Et le casting (souvent de la bombe de ce côté là), parfois sous-exploité car beaucoup trop de personnages introduits tout du long avec leurs histoires par moment vite expédiées/qui arrivent comme un cheveux sur la soupe.
Ce qui m'a plu :
Comme évoqué ci-dessus : le casting. Pour celles et ceux qui en sont encore à faire la distinction entre acteurs de cinéma et de série, je pense qu'Oz posait les bases d'une fluidité entre les deux univers. Presque tous sont excellents mais je vais essayer d'écrémer :
- La raison principale pour laquelle je voulais voir Oz : Augustus, incarné par Harold Perrineau Jr. Souvent théâtral (surtout dans les phases de dialogues destinés au 3ème mur), mais aussi plus subtil quand il rentre dans la peau d'Augustus. Le dosage est excellent, et son personnage est le seul à être vraiment attachant, dans le sens où sa rédemption est crédible et son attitude est souvent droite. On a plutôt envie d'être dans sa peau que celle de n'importe quel autre prisonnier. Et c'est un acteur que j'aimais déjà beaucoup donc pas déçue ici
- J. K. Simmons, dans un registre assez différent, bien moins théâtral, dans la peau d'un suprémaciste blanc qu'on a envie d'envoyer sur la chaise environs tout le temps. Il donne énormément de puissance à la série en incarnant un antagoniste viscéralement détestable en étant d'un naturel saisissant et en devenant une figure (physique et morale) parfaite du leader du gang des néo-nazis : pas très fin mais loin d'être con. Il est immense ici, un rôle assez peu évident je pense à porter d'ailleurs
- dans le registre théâtral, j'invoque aussi Dean Winters dans le rôle de Ryan O'Reilly. Sorte de stéréotype du voyou qui tire les ficelles dans l'ombre. Le personnage fait partie des rares qu'on suit assez longtemps pour apprecier ses développements. L'introduction de l'arc Cyril avec sa venue à Oz vient cimenter ce pacte avec le téléspectateur : Ryan est aussi charismatique que versatile, et on attend à chaque fois ses manœuvres de gros pourri. Cyril a lui un jeu plus primaire en tant que personne atteinte d'un handicap mental, mais je le trouve plutôt crédible dans sa partie. Il rejoint le clan restreint des personnages (un peu) attachants, surtout quand on constate combien son frère l'exploite, malgré un amour fraternel puissant. Gros atout d'ailleurs d'avoir deux frères acteurs avec autant de ressemblance et en même temps bien distincts
- Simon Abedisi incarné par Adewale Akinnuoye-Agbaje. Une vraie enflure, un caïd dont le potentiel maléfique est assez tôt posé, et perpétuel, sauf si on regarde le bref épisode gouroutage le faisant brièvement bifurquer sur le chemin de la rédemption, mais c'est pour mieux sauter dans le banditisme gras qui le caractérisait.

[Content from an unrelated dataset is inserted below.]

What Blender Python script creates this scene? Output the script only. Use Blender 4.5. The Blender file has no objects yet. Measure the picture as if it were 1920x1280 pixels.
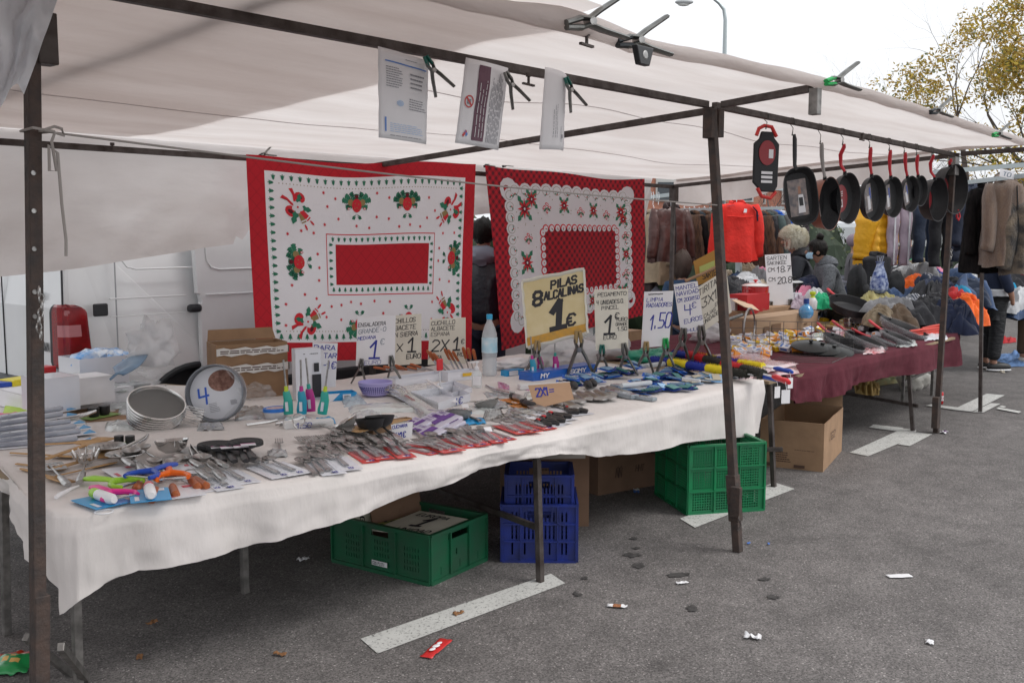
import bpy, math, random
from mathutils import Vector as V, Matrix as Mx, noise
R_ = math.radians
scn = bpy.context.scene
C = scn.collection

# ---------------------------------------------------------------- camera
CF, CH, VX, HY = 1867., 1.65, 2600., 440.
PITCH = math.atan((640-HY)/CF)
YAW = math.atan((VX-960)/math.hypot(CF, 640-HY))
cam_d = bpy.data.cameras.new('camera'); cam = bpy.data.objects.new('camera', cam_d); C.objects.link(cam)
cam.location = (0, 0, CH)
cam.rotation_euler = (math.pi/2-PITCH, 0, YAW-math.pi/2)
cam_d.sensor_width = 36; cam_d.lens = CF/1920*36; cam_d.clip_end = 2000; cam_d.clip_start = .05
scn.camera = cam
# ---------------------------------------------------------------- light
SUN_EL, SUN_AZ = R_(52), R_(-60)       # azimuth of the sun, measured in the XY plane from +X
world = bpy.data.worlds.new('World'); scn.world = world; world.use_nodes = True
nt = world.node_tree; nt.nodes.clear()
def N(t, **k):
    n = nt.nodes.new(t)
    for a, b in k.items(): setattr(n, a, b)
    return n
sky = N('ShaderNodeTexSky', sky_type='NISHITA', sun_disc=False, sun_elevation=SUN_EL, sun_rotation=math.pi/2-SUN_AZ, dust_density=4.0, air_density=1.0)
hs = N('ShaderNodeHueSaturation'); hs.inputs['Saturation'].default_value = .12; hs.inputs['Value'].default_value = 1.0
tc = N('ShaderNodeTexCoord'); ns = N('ShaderNodeTexNoise'); ns.inputs['Scale'].default_value = 2.2; ns.inputs['Detail'].default_value = 4
rp = N('ShaderNodeMapRange'); rp.inputs[1].default_value = .3; rp.inputs[2].default_value = .7; rp.inputs[3].default_value = .88; rp.inputs[4].default_value = 1.08
mixg = N('ShaderNodeMix', data_type='RGBA'); mixg.inputs[0].default_value = .8; mixg.inputs[7].default_value = (7.2, 7.35, 7.6, 1)
mu = N('ShaderNodeVectorMath', operation='SCALE')
bg = N('ShaderNodeBackground'); bg.inputs['Strength'].default_value = .105
ow = N('ShaderNodeOutputWorld')
L = nt.links.new
L(sky.outputs[0], hs.inputs['Color']); L(hs.outputs[0], mixg.inputs[6]); L(tc.outputs['Generated'], ns.inputs['Vector']); L(ns.outputs[0], rp.inputs[0])
L(mixg.outputs[2], mu.inputs[0]); L(rp.outputs[0], mu.inputs['Scale']); L(mu.outputs[0], bg.inputs['Color']); L(bg.outputs[0], ow.inputs[0])
sd = bpy.data.lights.new('sun', 'SUN'); sd.energy = 1.0; sd.angle = R_(25); sd.color = (1, .97, .93)
sun = bpy.data.objects.new('sun', sd); C.objects.link(sun)
sdir = V((math.cos(SUN_EL)*math.cos(SUN_AZ), math.cos(SUN_EL)*math.sin(SUN_AZ), math.sin(SUN_EL)))
sun.rotation_euler = sdir.to_track_quat('Z', 'Y').to_euler(); sun.location = (0, 0, 12)
scn.view_settings.view_transform = 'Standard'; scn.view_settings.look = 'None'
scn.view_settings.exposure = .66; scn.view_settings.gamma = 1
scn.render.engine = 'CYCLES'
try:
    scn.cycles.transparent_max_bounces = 12; scn.cycles.max_bounces = 7
except Exception: pass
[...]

- enfin, du côté du personnel de la prison, je retiens surtout sœur Peter-Marie incarnée par Rita Moreno. Très bon élément du casting, elle offre à son personnage de psy/bonne-soeur énormément de crédibilité. Je pense par exemple à la manière dont Chris Keller (
Christopher Meloni), fait vaciller sa foi en la séduisant et qu'elle joue ses tourments en distillant ça et là des micro-expressions et soupirs discrets, ou encore quand elle s'oppose au directeur Leo Glynn (
Ernie Hudson) et part manifester contre l'exécution d'un détenu, risquant de perdre son job à cette occasion. Un personnage là encore assez cohérent tout du long et surtout bien campé
Concernant le scénario, malgré un paquet d'invraisemblances, la violence de cette prison Haute Sécurité est filmée avec un certain réalisme, au sens où ces effusions ne sont pas altérées par une pudeur morale (très en vogue aux USA avant Oz) et au contraire témoignent de la dureté des conditions de vie au sein de ce genre de pénitencier. D'ailleurs, la série est principalement connue pour avoir été le passage obligé permettant à celles qui l'ont suivi d'exister sous cette forme et donc ouvert la voie à une esthétique crue et sanguinolente, et parfois à la limite du porno (ici ce ne sont presque que des corps masculins que la caméra captent, je crois n'avoir vu aucune série atteindre ce niveau d'obscénité).
Malgré un manichéisme exacerbé souvent, et la lourdeur des monologues, ceux-ci offrent aussi un espace de réflexion sur la société américaine mais aussi diverses de nos sociétés à travers tous les âges. Oz interroge notre façon d'appréhender le crime et de sanctionner ses auteurs, et en même temps elle ne se fait jamais juge, en laissant au spectateur le choix de définir sa propre morale (même si on est bien sûr largement influencés par la mise en scène)
Et même si leurs histoires sont souvent peu crédibles, j'ai aimé suivre l'évolution des relations (amoureuses, amicales, fraternelles, haineuses...) entre Tobias Beecher/Chris Keller, Tobias Beecher/Vernon Schillinger, Ryan O'Reilly/Gloria Nathan, Ryan O'Reilly/Cyril O'Reilly, Kareem Saïd (
Eamonn Walker) et un peu TLM, etc.
Pour conclure, je découvre la série après celles qu'elle a vu naître, forte de son aspect précurseur et d'un succès d'estime et d'audience. De
Soprano à
GoT, on doit beaucoup à Oz. Étonnée d'ailleurs que seul Eddie Falco n'ai atterri dans le sérail Soprano vu les ponts entre les deux. Et joli clin d'oeil en saison 4 avec l'apparition de Tony Jr Soprano en tant que candidat d'un jeu TV.
Mais je trouve le show vraiment trop daté, la série n'a pas bien survécu au temps. Intéressante à découvrir de nos jours si on aime le format série mais certainement moins percutante qu'à l'époque de sa sortie.